Fast food


Sehar Afshan May 23, 2010

KARACHI: When 450 kilogrammes of dried turtle meat start walking away under your nose, perhaps it’s time to sit up and take notice - especially if the gourmet meal is being smuggled by the wildlife staff themselves.

As turtle meat isn’t halal, no one wants to eat it in Pakistan. But, if you ask anyone in the Caymen Islands, whose residents subsist on a diet of the white and dark meat, or a homeopath in China, turtle meat is one of the most expensive rarities on the planet. In a token acknowledgement of its value, the penalty for dealing in turtle meat is Rs2,000 a kilogramme, which would come to nearly one million rupees for the wildlife staffers who were caught trying to ship it out.

No action has been taken even though a report was sent in September 2009 to the chief minister, who is also the chief game warden for the province. To date, all suspects are being paid their wages and no further action other than their suspension has been taken. In 2008, customs officials intercepted a consignment of dried turtle meat that was sent to the Sindh Wildlife Department.

A year later, on July 15, 2009, two wildlife staffers, driver Ghulam Nabi and clerk Bashir Shiekh, were caught by the Karachi Game Warden Shahabuddin and Railway Police DSP Shafee Muhammad Mughal at the Karachi railway station with the same consignment. Wildlife conservator Hussain Bakhsh Bhagat was in Saudi Arabia for Umrah at that time and in his absence, Deputy Conservator Dr Fehmida was overseeing administrative matters.

Sindh Chief Secretary Fazlur Rehman ordered an investigation into the incident, appointing Auqaf Secretary Younus Dhaga as the chief investigating officer.
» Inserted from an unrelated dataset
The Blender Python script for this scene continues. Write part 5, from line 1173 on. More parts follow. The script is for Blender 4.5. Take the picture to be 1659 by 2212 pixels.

Sindh wildlife secretary Mushtaq Memon also held wildlife conservator Bhagat responsible for the crime, since the suspects were employees of his department.

Both the driver and the clerk were temporarily suspended, while a report was sent to the Sindh chief minister. According to official sources, it names the driver and the clerk for the smuggling attempt and absolves Bhagat. One report was submitted to the chief minister in September 2009 but no further action has been taken in the case, said Bhagat while speaking to Express News. Since the provincial conservator was being held responsible in the case himself, he was not part of the investigation and did not receive any orders to conduct an inquiry against the implicated employees.

According to the report submitted to the CM, the three employees accused of smuggling were driver Ghulam Nabi, junior clerk Bashir Ahmed Sheikh, who is also a field officer for the game warden, and watchman Zark Amin. The employees claimed that they were taking the meat to get it weighed.

The turtle meat was taken to the railway station in one of the wildlife cars, bearing the number GS4126. Internal problems An amendment to the Wildlife Ordinance, Sindh in 1972 required that an honourary district game warden be appointed to work along with the conservator. However, the honorary warden does not report to the conservator and instead is only answerable to the chief minister.

The honorary warden works without any wages and his responsibilities include preventing illegal hunting and enforcing penalties at his or her discretion. Every new government appoints its own honorary game warden, said the official. And since these employees are working without wages, they often succumb to bribes and smuggling, the official alleged.

Another problem is that smuggled goods, which include prohibited birds, animals, turtles and their meat, which are seized by the game warden, are not recorded. There is no written documentation of such detained material, even while their court cases are underway, added the report.